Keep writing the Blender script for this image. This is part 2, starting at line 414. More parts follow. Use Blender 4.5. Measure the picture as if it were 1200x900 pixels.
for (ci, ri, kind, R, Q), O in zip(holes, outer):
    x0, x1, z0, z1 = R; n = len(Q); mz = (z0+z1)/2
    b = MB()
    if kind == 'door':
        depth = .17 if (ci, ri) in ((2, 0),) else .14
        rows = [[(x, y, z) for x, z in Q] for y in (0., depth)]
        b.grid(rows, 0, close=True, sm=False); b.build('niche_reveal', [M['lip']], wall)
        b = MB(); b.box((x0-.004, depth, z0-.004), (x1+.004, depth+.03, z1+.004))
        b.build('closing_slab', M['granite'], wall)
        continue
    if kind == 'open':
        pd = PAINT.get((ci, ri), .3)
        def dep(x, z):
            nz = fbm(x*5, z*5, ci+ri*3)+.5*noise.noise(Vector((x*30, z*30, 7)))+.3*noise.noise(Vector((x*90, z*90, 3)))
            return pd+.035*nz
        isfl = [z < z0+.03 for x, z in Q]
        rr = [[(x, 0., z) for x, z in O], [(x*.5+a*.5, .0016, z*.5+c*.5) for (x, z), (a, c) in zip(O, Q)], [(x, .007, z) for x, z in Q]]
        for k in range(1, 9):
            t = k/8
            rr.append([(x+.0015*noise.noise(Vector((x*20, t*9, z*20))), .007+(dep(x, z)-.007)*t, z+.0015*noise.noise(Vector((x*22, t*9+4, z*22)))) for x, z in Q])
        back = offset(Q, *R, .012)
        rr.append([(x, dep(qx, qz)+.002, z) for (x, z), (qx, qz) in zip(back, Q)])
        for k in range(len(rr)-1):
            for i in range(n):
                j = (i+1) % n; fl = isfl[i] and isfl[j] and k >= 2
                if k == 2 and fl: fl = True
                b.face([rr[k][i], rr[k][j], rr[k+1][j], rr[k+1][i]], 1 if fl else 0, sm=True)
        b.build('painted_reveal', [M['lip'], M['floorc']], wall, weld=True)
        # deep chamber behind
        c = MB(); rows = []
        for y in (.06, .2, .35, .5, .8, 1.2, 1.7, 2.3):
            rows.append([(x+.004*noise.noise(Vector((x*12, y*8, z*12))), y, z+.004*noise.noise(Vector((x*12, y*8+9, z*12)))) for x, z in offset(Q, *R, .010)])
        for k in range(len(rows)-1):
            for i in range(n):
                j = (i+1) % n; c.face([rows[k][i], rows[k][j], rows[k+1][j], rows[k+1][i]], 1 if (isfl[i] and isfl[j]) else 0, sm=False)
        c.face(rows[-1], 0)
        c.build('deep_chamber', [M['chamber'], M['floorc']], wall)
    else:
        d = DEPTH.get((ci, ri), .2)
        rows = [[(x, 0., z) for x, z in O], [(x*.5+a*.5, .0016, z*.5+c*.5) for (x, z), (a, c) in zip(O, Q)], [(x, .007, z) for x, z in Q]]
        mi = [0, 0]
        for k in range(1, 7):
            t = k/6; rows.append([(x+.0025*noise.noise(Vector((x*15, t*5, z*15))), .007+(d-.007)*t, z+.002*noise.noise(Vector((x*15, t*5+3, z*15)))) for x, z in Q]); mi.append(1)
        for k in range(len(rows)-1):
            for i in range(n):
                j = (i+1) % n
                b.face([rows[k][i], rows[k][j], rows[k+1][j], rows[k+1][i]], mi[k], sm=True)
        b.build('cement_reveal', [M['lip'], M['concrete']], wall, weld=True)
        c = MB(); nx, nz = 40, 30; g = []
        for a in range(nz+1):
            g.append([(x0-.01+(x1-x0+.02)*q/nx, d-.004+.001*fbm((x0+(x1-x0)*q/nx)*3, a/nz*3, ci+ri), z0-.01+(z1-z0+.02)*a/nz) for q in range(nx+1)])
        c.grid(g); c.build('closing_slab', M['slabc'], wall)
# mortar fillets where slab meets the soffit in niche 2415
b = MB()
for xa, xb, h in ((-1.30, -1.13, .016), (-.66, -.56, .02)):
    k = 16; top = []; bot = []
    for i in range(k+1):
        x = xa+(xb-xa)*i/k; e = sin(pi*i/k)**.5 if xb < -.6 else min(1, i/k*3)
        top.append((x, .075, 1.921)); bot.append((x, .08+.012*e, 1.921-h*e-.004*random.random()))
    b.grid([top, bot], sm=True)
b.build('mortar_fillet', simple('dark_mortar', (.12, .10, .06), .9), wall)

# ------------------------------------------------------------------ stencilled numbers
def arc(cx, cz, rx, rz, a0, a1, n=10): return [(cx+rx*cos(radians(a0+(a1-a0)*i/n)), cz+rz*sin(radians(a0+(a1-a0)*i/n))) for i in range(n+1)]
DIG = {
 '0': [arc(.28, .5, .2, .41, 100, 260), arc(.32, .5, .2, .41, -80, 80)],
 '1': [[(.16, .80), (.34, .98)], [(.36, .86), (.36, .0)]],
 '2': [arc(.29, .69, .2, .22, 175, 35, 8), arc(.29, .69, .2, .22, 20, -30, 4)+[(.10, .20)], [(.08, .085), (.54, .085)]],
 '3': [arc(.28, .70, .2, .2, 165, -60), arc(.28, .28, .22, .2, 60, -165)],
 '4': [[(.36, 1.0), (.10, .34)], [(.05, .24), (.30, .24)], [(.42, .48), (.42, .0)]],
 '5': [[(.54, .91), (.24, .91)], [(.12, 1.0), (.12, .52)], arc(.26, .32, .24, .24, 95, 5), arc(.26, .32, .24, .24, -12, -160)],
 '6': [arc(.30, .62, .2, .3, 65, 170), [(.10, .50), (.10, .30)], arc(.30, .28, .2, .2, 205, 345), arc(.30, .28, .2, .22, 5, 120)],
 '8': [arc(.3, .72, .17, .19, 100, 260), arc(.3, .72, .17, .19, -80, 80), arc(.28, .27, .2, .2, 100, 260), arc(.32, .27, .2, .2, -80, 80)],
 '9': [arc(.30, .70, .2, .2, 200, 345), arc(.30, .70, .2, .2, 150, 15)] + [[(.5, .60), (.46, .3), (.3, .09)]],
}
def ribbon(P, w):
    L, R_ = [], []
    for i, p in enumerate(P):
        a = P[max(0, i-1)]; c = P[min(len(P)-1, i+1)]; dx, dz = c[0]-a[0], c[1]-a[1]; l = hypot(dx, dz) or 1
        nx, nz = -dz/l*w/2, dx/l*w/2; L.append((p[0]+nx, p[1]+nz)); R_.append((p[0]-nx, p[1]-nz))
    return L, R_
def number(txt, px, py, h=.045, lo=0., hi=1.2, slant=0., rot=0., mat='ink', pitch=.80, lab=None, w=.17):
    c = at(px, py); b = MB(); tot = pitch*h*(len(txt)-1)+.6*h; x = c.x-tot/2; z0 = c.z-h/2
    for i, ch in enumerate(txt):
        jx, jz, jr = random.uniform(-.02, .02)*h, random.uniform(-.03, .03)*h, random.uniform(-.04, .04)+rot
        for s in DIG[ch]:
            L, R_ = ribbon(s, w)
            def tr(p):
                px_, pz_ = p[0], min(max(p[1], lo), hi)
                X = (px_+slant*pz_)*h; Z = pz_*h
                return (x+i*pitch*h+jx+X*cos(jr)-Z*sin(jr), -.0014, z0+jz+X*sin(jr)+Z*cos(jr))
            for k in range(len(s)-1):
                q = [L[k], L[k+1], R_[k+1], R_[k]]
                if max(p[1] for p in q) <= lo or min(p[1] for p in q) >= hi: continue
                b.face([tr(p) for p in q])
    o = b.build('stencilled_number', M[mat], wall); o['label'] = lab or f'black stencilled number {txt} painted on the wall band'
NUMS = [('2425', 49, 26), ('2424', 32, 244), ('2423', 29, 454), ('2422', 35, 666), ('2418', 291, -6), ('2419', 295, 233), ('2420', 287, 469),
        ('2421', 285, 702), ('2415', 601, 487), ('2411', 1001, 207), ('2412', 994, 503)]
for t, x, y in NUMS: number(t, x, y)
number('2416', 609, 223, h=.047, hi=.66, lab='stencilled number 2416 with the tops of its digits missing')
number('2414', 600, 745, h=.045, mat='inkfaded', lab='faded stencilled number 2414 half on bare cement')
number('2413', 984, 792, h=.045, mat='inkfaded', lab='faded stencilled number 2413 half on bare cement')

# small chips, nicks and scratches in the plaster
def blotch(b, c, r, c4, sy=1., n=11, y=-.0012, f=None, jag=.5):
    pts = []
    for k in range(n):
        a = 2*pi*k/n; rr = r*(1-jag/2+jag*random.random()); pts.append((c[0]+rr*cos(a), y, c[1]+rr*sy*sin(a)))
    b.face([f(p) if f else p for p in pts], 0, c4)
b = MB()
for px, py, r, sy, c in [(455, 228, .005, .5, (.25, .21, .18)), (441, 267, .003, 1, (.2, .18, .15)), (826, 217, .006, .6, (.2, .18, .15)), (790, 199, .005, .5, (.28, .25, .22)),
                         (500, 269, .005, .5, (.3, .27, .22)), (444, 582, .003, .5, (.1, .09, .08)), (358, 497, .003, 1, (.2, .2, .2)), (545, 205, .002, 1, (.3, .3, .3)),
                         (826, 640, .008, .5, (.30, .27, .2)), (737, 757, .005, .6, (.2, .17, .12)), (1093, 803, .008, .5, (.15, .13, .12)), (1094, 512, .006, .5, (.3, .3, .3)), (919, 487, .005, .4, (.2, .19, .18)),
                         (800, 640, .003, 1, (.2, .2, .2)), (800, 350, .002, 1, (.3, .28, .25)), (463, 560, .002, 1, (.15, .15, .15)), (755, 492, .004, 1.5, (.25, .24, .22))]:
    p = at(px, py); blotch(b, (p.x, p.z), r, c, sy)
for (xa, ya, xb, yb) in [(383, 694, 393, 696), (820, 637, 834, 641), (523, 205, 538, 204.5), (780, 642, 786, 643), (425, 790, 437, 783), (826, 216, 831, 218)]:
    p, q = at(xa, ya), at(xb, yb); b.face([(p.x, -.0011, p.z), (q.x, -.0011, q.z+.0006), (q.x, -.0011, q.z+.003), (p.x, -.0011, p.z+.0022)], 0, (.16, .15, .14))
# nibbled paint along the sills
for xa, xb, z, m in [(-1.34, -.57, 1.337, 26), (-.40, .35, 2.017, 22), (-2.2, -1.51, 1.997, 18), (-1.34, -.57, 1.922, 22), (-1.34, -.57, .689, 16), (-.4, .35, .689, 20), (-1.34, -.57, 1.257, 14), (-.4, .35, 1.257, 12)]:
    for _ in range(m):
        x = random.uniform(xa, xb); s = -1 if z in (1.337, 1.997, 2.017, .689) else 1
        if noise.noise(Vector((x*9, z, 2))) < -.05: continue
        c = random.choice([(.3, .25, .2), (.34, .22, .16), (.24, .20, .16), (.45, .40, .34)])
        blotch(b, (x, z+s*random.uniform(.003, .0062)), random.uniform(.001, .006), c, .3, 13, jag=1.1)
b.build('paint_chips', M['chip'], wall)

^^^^

Only the lines from the one containing "else 0, sm=False)" through the one containing "c.face(rows[-1], 0)" are to be reproduced, exactly as they appear.

                j = (i+1) % n; c.face([rows[k][i], rows[k][j], rows[k+1][j], rows[k+1][i]], 1 if (isfl[i] and isfl[j]) else 0, sm=False)
        c.face(rows[-1], 0)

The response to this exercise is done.